◆ **Dataset content**

>> BEGIN

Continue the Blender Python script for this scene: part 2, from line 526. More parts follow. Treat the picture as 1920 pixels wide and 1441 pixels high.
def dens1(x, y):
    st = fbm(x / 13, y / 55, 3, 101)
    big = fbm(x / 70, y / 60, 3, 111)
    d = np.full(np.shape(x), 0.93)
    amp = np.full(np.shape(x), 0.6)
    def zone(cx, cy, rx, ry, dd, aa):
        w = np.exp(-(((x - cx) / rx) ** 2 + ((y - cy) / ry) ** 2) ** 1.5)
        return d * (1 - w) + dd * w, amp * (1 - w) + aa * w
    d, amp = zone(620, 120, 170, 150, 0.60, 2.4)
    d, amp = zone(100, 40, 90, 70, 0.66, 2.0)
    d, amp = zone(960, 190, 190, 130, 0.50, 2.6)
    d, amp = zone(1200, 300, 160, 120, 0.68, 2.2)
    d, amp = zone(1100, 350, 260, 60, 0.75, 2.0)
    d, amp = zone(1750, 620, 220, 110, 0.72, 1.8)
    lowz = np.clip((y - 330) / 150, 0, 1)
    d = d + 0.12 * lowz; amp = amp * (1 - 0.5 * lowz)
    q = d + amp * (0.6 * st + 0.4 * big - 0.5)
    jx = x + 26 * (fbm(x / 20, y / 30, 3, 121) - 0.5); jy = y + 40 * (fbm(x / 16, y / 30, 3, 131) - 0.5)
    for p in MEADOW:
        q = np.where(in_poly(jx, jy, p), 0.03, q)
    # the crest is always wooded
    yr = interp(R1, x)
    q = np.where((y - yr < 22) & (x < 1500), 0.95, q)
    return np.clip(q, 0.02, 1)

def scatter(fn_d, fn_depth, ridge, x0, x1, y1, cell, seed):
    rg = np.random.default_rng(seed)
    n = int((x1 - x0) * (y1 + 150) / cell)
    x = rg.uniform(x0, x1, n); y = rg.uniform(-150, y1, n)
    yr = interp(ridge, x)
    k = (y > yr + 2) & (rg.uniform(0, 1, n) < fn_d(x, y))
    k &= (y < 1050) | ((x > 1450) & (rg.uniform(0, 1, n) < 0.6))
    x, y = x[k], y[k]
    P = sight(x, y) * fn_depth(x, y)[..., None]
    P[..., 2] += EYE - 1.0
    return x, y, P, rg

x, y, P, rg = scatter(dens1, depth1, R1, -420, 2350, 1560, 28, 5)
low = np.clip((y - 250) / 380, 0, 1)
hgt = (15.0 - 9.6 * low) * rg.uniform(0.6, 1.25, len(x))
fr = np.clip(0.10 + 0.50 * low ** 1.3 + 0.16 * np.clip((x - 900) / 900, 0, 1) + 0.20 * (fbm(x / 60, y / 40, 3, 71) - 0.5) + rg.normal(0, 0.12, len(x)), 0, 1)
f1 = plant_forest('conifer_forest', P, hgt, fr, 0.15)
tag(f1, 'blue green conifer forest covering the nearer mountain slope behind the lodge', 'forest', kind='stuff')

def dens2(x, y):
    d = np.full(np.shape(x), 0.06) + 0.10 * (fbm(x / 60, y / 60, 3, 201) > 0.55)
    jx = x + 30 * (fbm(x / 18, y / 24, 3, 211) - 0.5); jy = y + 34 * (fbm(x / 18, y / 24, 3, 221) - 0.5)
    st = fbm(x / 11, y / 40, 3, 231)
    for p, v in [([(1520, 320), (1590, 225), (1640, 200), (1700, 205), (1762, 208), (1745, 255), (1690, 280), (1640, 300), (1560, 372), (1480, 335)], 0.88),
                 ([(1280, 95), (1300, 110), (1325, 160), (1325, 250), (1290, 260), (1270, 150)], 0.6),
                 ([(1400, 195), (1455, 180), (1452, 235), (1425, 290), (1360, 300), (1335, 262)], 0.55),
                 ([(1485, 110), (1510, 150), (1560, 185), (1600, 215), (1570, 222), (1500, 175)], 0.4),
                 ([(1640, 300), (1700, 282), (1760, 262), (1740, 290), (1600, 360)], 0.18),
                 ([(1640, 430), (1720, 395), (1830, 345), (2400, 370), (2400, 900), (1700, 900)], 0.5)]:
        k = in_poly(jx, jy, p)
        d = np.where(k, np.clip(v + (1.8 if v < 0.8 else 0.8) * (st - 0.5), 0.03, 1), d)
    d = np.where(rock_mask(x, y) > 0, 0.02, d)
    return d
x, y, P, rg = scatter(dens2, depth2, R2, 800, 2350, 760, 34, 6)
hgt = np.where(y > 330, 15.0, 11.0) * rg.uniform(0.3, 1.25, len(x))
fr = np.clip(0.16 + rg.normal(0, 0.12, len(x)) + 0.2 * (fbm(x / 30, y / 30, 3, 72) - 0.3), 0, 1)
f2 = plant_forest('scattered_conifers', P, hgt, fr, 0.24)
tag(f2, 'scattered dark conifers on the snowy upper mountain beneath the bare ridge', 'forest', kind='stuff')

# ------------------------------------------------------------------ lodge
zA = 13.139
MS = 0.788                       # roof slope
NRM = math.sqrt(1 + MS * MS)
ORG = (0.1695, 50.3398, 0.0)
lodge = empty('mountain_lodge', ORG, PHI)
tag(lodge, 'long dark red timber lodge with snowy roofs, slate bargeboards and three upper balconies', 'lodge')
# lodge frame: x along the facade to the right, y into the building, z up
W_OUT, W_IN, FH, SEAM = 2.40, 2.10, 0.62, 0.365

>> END

◆ **Set task**
Retype all of the material, keeping each line exact.

◆ **The answer**
Continue the Blender Python script for this scene: part 2, from line 526. More parts follow. Treat the picture as 1920 pixels wide and 1441 pixels high.
def dens1(x, y):
    st = fbm(x / 13, y / 55, 3, 101)
    big = fbm(x / 70, y / 60, 3, 111)
    d = np.full(np.shape(x), 0.93)
    amp = np.full(np.shape(x), 0.6)
    def zone(cx, cy, rx, ry, dd, aa):
        w = np.exp(-(((x - cx) / rx) ** 2 + ((y - cy) / ry) ** 2) ** 1.5)
        return d * (1 - w) + dd * w, amp * (1 - w) + aa * w
    d, amp = zone(620, 120, 170, 150, 0.60, 2.4)
    d, amp = zone(100, 40, 90, 70, 0.66, 2.0)
    d, amp = zone(960, 190, 190, 130, 0.50, 2.6)
    d, amp = zone(1200, 300, 160, 120, 0.68, 2.2)
    d, amp = zone(1100, 350, 260, 60, 0.75, 2.0)
    d, amp = zone(1750, 620, 220, 110, 0.72, 1.8)
    lowz = np.clip((y - 330) / 150, 0, 1)
    d = d + 0.12 * lowz; amp = amp * (1 - 0.5 * lowz)
    q = d + amp * (0.6 * st + 0.4 * big - 0.5)
    jx = x + 26 * (fbm(x / 20, y / 30, 3, 121) - 0.5); jy = y + 40 * (fbm(x / 16, y / 30, 3, 131) - 0.5)
    for p in MEADOW:
        q = np.where(in_poly(jx, jy, p), 0.03, q)
    # the crest is always wooded
    yr = interp(R1, x)
    q = np.where((y - yr < 22) & (x < 1500), 0.95, q)
    return np.clip(q, 0.02, 1)

def scatter(fn_d, fn_depth, ridge, x0, x1, y1, cell, seed):
    rg = np.random.default_rng(seed)
    n = int((x1 - x0) * (y1 + 150) / cell)
    x = rg.uniform(x0, x1, n); y = rg.uniform(-150, y1, n)
    yr = interp(ridge, x)
    k = (y > yr + 2) & (rg.uniform(0, 1, n) < fn_d(x, y))
    k &= (y < 1050) | ((x > 1450) & (rg.uniform(0, 1, n) < 0.6))
    x, y = x[k], y[k]
    P = sight(x, y) * fn_depth(x, y)[..., None]
    P[..., 2] += EYE - 1.0
    return x, y, P, rg

x, y, P, rg = scatter(dens1, depth1, R1, -420, 2350, 1560, 28, 5)
low = np.clip((y - 250) / 380, 0, 1)
hgt = (15.0 - 9.6 * low) * rg.uniform(0.6, 1.25, len(x))
fr = np.clip(0.10 + 0.50 * low ** 1.3 + 0.16 * np.clip((x - 900) / 900, 0, 1) + 0.20 * (fbm(x / 60, y / 40, 3, 71) - 0.5) + rg.normal(0, 0.12, len(x)), 0, 1)
f1 = plant_forest('conifer_forest', P, hgt, fr, 0.15)
tag(f1, 'blue green conifer forest covering the nearer mountain slope behind the lodge', 'forest', kind='stuff')

def dens2(x, y):
    d = np.full(np.shape(x), 0.06) + 0.10 * (fbm(x / 60, y / 60, 3, 201) > 0.55)
    jx = x + 30 * (fbm(x / 18, y / 24, 3, 211) - 0.5); jy = y + 34 * (fbm(x / 18, y / 24, 3, 221) - 0.5)
    st = fbm(x / 11, y / 40, 3, 231)
    for p, v in [([(1520, 320), (1590, 225), (1640, 200), (1700, 205), (1762, 208), (1745, 255), (1690, 280), (1640, 300), (1560, 372), (1480, 335)], 0.88),
                 ([(1280, 95), (1300, 110), (1325, 160), (1325, 250), (1290, 260), (1270, 150)], 0.6),
                 ([(1400, 195), (1455, 180), (1452, 235), (1425, 290), (1360, 300), (1335, 262)], 0.55),
                 ([(1485, 110), (1510, 150), (1560, 185), (1600, 215), (1570, 222), (1500, 175)], 0.4),
                 ([(1640, 300), (1700, 282), (1760, 262), (1740, 290), (1600, 360)], 0.18),
                 ([(1640, 430), (1720, 395), (1830, 345), (2400, 370), (2400, 900), (1700, 900)], 0.5)]:
        k = in_poly(jx, jy, p)
        d = np.where(k, np.clip(v + (1.8 if v < 0.8 else 0.8) * (st - 0.5), 0.03, 1), d)
    d = np.where(rock_mask(x, y) > 0, 0.02, d)
    return d
x, y, P, rg = scatter(dens2, depth2, R2, 800, 2350, 760, 34, 6)
hgt = np.where(y > 330, 15.0, 11.0) * rg.uniform(0.3, 1.25, len(x))
fr = np.clip(0.16 + rg.normal(0, 0.12, len(x)) + 0.2 * (fbm(x / 30, y / 30, 3, 72) - 0.3), 0, 1)
f2 = plant_forest('scattered_conifers', P, hgt, fr, 0.24)
tag(f2, 'scattered dark conifers on the snowy upper mountain beneath the bare ridge', 'forest', kind='stuff')

# ------------------------------------------------------------------ lodge
zA = 13.139
MS = 0.788                       # roof slope
NRM = math.sqrt(1 + MS * MS)
ORG = (0.1695, 50.3398, 0.0)
lodge = empty('mountain_lodge', ORG, PHI)
tag(lodge, 'long dark red timber lodge with snowy roofs, slate bargeboards and three upper balconies', 'lodge')
# lodge frame: x along the facade to the right, y into the building, z up
W_OUT, W_IN, FH, SEAM = 2.40, 2.10, 0.62, 0.365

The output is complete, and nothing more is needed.